Förderverein Informationstechnik und Gesellschaft

USA: Janet Reno on Crypto

7 February 1999 Source:

Jump to comments on encryption.

Statement of Janet Reno Attorney General of the United States Before the United States Senate Committee on Appropriations Subcommittee on Commerce, Justice, and State the Judiciary, and Related Agencies February 4, 1999


I am pleased to appear before you today to continue the dialogue between the Department of Justice and the Committee on our efforts to combat terrorism. At the outset, I would like to thank the Chairman for his leadership and express my appreciation to the Subcommittee for your interest and support in counter- terrorism matters.


C. Encryption

Court-authorized electronic surveillance (wiretaps) and search and seizure are two of the most critically important investigative techniques used by law enforcement to prosecute crime including terrorism. The growing use of strong, commercially-available, non-recoverable encryption will significantly impair our ability to effectively use wiretaps and conduct searches and seizures.

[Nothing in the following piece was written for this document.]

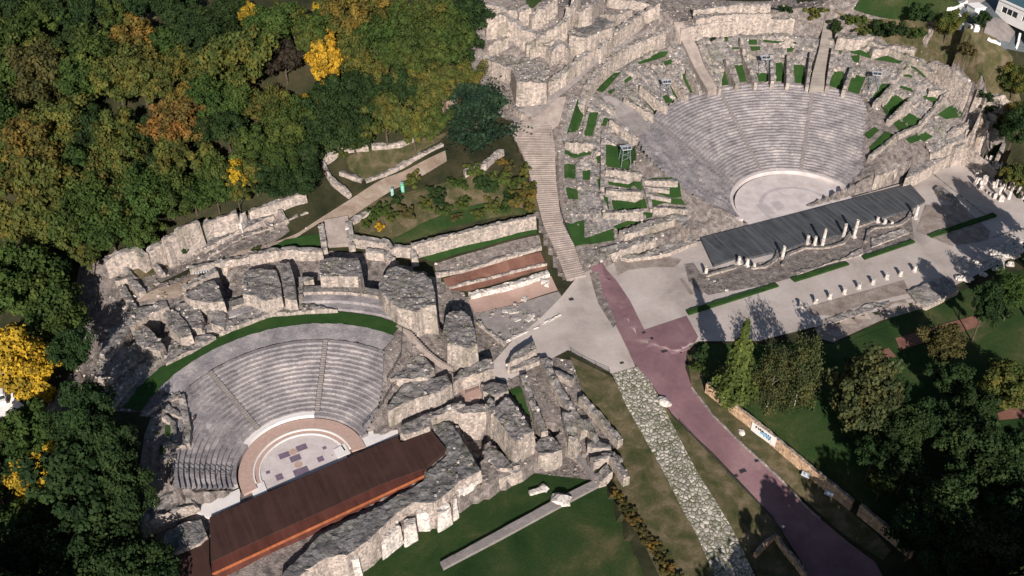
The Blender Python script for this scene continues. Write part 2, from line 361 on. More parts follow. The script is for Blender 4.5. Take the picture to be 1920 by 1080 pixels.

Encryption is extremely beneficial when used legitimately by individuals and corporations to protect the privacy and confidentiality of voice and data communications and sensitive electronically stored information (computer files). In order to provide individuals and corporations with greater privacy protections as the world moves into the information age, both industry and government are encouraging the use of strong encryption. But the use of strong encryption by criminals and terrorists poses a significant risk to public safety and national security.

Law enforcement has steadfastly expressed its concern about the adoption of an encryption policy based solely on market forces. Law enforcement, including the International Association of Chiefs of Police, the National Sheriff's Association, the National District Attorneys Association, the National Association of Attorney Generals and the Major City Chiefs, continues to call for the adoption of a balanced encryption policy -- one that meets the commercial needs of industry as well as the needs of the public for effective law enforcement.

The Administration is not currently seeking mandatory controls on encryption, but instead is working with industry to find voluntary solutions that meet privacy, electronic commerce and public safety needs. We remain optimistic that such a voluntary approach will be successful in addressing our public safety needs.